- **Raw data**:
(begin)
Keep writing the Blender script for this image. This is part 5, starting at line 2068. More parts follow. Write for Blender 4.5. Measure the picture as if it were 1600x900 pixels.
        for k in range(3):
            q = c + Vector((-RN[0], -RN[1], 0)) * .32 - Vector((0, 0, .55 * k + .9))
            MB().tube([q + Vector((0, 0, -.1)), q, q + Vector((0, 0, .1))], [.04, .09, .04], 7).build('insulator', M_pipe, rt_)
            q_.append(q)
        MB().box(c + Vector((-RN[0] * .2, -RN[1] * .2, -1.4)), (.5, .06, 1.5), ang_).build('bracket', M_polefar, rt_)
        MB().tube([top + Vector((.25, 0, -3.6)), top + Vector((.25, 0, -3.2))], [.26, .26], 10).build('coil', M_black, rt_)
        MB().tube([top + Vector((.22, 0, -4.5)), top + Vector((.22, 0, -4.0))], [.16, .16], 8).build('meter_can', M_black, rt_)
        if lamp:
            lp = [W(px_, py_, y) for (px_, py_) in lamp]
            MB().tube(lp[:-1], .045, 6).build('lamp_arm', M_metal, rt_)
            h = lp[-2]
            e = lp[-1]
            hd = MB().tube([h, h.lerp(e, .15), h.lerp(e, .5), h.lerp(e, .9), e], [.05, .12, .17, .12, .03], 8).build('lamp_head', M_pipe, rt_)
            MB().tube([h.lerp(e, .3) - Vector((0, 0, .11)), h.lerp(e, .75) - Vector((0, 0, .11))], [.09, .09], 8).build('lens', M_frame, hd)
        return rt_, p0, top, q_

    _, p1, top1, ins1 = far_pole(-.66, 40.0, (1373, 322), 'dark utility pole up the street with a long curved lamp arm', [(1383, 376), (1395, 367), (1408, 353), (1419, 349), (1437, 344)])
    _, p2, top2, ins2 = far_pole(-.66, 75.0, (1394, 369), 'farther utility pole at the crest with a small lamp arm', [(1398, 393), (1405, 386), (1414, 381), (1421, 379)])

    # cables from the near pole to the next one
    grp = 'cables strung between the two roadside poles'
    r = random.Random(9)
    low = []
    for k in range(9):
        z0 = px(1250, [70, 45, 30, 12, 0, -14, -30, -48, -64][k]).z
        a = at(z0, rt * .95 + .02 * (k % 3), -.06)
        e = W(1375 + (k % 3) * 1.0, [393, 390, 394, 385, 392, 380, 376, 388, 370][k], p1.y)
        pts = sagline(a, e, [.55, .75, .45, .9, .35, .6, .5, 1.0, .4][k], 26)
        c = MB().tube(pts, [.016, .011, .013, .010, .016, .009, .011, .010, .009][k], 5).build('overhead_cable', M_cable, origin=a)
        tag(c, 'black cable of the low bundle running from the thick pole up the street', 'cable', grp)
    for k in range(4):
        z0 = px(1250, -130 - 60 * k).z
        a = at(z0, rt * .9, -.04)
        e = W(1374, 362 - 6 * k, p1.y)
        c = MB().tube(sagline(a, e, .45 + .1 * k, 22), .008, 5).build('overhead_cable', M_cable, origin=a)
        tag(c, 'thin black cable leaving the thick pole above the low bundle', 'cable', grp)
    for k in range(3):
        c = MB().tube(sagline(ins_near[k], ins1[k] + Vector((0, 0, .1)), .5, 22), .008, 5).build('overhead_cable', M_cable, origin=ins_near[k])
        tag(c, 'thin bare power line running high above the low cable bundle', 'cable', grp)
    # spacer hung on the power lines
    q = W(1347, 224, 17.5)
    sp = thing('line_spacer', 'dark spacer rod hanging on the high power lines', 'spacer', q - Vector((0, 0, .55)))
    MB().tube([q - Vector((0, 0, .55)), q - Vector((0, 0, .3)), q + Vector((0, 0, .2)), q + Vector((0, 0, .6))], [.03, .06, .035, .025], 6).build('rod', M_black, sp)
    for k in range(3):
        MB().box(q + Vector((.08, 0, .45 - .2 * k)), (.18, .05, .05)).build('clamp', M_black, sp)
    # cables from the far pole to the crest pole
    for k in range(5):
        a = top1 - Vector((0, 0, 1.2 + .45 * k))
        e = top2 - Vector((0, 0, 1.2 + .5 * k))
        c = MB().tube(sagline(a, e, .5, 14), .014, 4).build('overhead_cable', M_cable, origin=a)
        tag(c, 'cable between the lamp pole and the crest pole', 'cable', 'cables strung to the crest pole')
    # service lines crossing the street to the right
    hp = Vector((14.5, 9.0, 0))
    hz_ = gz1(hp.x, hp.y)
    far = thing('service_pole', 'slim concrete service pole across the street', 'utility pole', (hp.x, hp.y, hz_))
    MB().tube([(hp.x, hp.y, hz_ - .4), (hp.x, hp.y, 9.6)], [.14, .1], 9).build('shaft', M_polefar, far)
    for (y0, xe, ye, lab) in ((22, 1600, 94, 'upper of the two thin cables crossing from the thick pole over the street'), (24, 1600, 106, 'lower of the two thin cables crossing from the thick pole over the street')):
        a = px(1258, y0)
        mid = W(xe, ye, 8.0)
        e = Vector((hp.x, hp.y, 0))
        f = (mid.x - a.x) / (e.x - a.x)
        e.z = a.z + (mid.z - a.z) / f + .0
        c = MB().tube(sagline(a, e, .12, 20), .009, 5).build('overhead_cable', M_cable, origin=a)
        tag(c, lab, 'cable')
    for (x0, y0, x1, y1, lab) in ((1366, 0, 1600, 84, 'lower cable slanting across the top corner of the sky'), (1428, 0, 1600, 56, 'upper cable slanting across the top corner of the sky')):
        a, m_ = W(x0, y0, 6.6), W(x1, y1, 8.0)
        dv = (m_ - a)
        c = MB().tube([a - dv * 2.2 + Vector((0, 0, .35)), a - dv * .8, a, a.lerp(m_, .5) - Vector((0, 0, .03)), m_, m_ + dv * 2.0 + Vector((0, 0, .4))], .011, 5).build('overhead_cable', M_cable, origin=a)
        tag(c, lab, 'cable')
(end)
Copy out all of the lines above exactly.

- **Solution for this task**:
Keep writing the Blender script for this image. This is part 5, starting at line 2068. More parts follow. Write for Blender 4.5. Measure the picture as if it were 1600x900 pixels.
        for k in range(3):
            q = c + Vector((-RN[0], -RN[1], 0)) * .32 - Vector((0, 0, .55 * k + .9))
            MB().tube([q + Vector((0, 0, -.1)), q, q + Vector((0, 0, .1))], [.04, .09, .04], 7).build('insulator', M_pipe, rt_)
            q_.append(q)
        MB().box(c + Vector((-RN[0] * .2, -RN[1] * .2, -1.4)), (.5, .06, 1.5), ang_).build('bracket', M_polefar, rt_)
        MB().tube([top + Vector((.25, 0, -3.6)), top + Vector((.25, 0, -3.2))], [.26, .26], 10).build('coil', M_black, rt_)
        MB().tube([top + Vector((.22, 0, -4.5)), top + Vector((.22, 0, -4.0))], [.16, .16], 8).build('meter_can', M_black, rt_)
        if lamp:
            lp = [W(px_, py_, y) for (px_, py_) in lamp]
            MB().tube(lp[:-1], .045, 6).build('lamp_arm', M_metal, rt_)
            h = lp[-2]
            e = lp[-1]
            hd = MB().tube([h, h.lerp(e, .15), h.lerp(e, .5), h.lerp(e, .9), e], [.05, .12, .17, .12, .03], 8).build('lamp_head', M_pipe, rt_)
            MB().tube([h.lerp(e, .3) - Vector((0, 0, .11)), h.lerp(e, .75) - Vector((0, 0, .11))], [.09, .09], 8).build('lens', M_frame, hd)
        return rt_, p0, top, q_

    _, p1, top1, ins1 = far_pole(-.66, 40.0, (1373, 322), 'dark utility pole up the street with a long curved lamp arm', [(1383, 376), (1395, 367), (1408, 353), (1419, 349), (1437, 344)])
    _, p2, top2, ins2 = far_pole(-.66, 75.0, (1394, 369), 'farther utility pole at the crest with a small lamp arm', [(1398, 393), (1405, 386), (1414, 381), (1421, 379)])

    # cables from the near pole to the next one
    grp = 'cables strung between the two roadside poles'
    r = random.Random(9)
    low = []
    for k in range(9):
        z0 = px(1250, [70, 45, 30, 12, 0, -14, -30, -48, -64][k]).z
        a = at(z0, rt * .95 + .02 * (k % 3), -.06)
        e = W(1375 + (k % 3) * 1.0, [393, 390, 394, 385, 392, 380, 376, 388, 370][k], p1.y)
        pts = sagline(a, e, [.55, .75, .45, .9, .35, .6, .5, 1.0, .4][k], 26)
        c = MB().tube(pts, [.016, .011, .013, .010, .016, .009, .011, .010, .009][k], 5).build('overhead_cable', M_cable, origin=a)
        tag(c, 'black cable of the low bundle running from the thick pole up the street', 'cable', grp)
    for k in range(4):
        z0 = px(1250, -130 - 60 * k).z
        a = at(z0, rt * .9, -.04)
        e = W(1374, 362 - 6 * k, p1.y)
        c = MB().tube(sagline(a, e, .45 + .1 * k, 22), .008, 5).build('overhead_cable', M_cable, origin=a)
        tag(c, 'thin black cable leaving the thick pole above the low bundle', 'cable', grp)
    for k in range(3):
        c = MB().tube(sagline(ins_near[k], ins1[k] + Vector((0, 0, .1)), .5, 22), .008, 5).build('overhead_cable', M_cable, origin=ins_near[k])
        tag(c, 'thin bare power line running high above the low cable bundle', 'cable', grp)
    # spacer hung on the power lines
    q = W(1347, 224, 17.5)
    sp = thing('line_spacer', 'dark spacer rod hanging on the high power lines', 'spacer', q - Vector((0, 0, .55)))
    MB().tube([q - Vector((0, 0, .55)), q - Vector((0, 0, .3)), q + Vector((0, 0, .2)), q + Vector((0, 0, .6))], [.03, .06, .035, .025], 6).build('rod', M_black, sp)
    for k in range(3):
        MB().box(q + Vector((.08, 0, .45 - .2 * k)), (.18, .05, .05)).build('clamp', M_black, sp)
    # cables from the far pole to the crest pole
    for k in range(5):
        a = top1 - Vector((0, 0, 1.2 + .45 * k))
        e = top2 - Vector((0, 0, 1.2 + .5 * k))
        c = MB().tube(sagline(a, e, .5, 14), .014, 4).build('overhead_cable', M_cable, origin=a)
        tag(c, 'cable between the lamp pole and the crest pole', 'cable', 'cables strung to the crest pole')
    # service lines crossing the street to the right
    hp = Vector((14.5, 9.0, 0))
    hz_ = gz1(hp.x, hp.y)
    far = thing('service_pole', 'slim concrete service pole across the street', 'utility pole', (hp.x, hp.y, hz_))
    MB().tube([(hp.x, hp.y, hz_ - .4), (hp.x, hp.y, 9.6)], [.14, .1], 9).build('shaft', M_polefar, far)
    for (y0, xe, ye, lab) in ((22, 1600, 94, 'upper of the two thin cables crossing from the thick pole over the street'), (24, 1600, 106, 'lower of the two thin cables crossing from the thick pole over the street')):
        a = px(1258, y0)
        mid = W(xe, ye, 8.0)
        e = Vector((hp.x, hp.y, 0))
        f = (mid.x - a.x) / (e.x - a.x)
        e.z = a.z + (mid.z - a.z) / f + .0
        c = MB().tube(sagline(a, e, .12, 20), .009, 5).build('overhead_cable', M_cable, origin=a)
        tag(c, lab, 'cable')
    for (x0, y0, x1, y1, lab) in ((1366, 0, 1600, 84, 'lower cable slanting across the top corner of the sky'), (1428, 0, 1600, 56, 'upper cable slanting across the top corner of the sky')):
        a, m_ = W(x0, y0, 6.6), W(x1, y1, 8.0)
        dv = (m_ - a)
        c = MB().tube([a - dv * 2.2 + Vector((0, 0, .35)), a - dv * .8, a, a.lerp(m_, .5) - Vector((0, 0, .03)), m_, m_ + dv * 2.0 + Vector((0, 0, .4))], .011, 5).build('overhead_cable', M_cable, origin=a)
        tag(c, lab, 'cable')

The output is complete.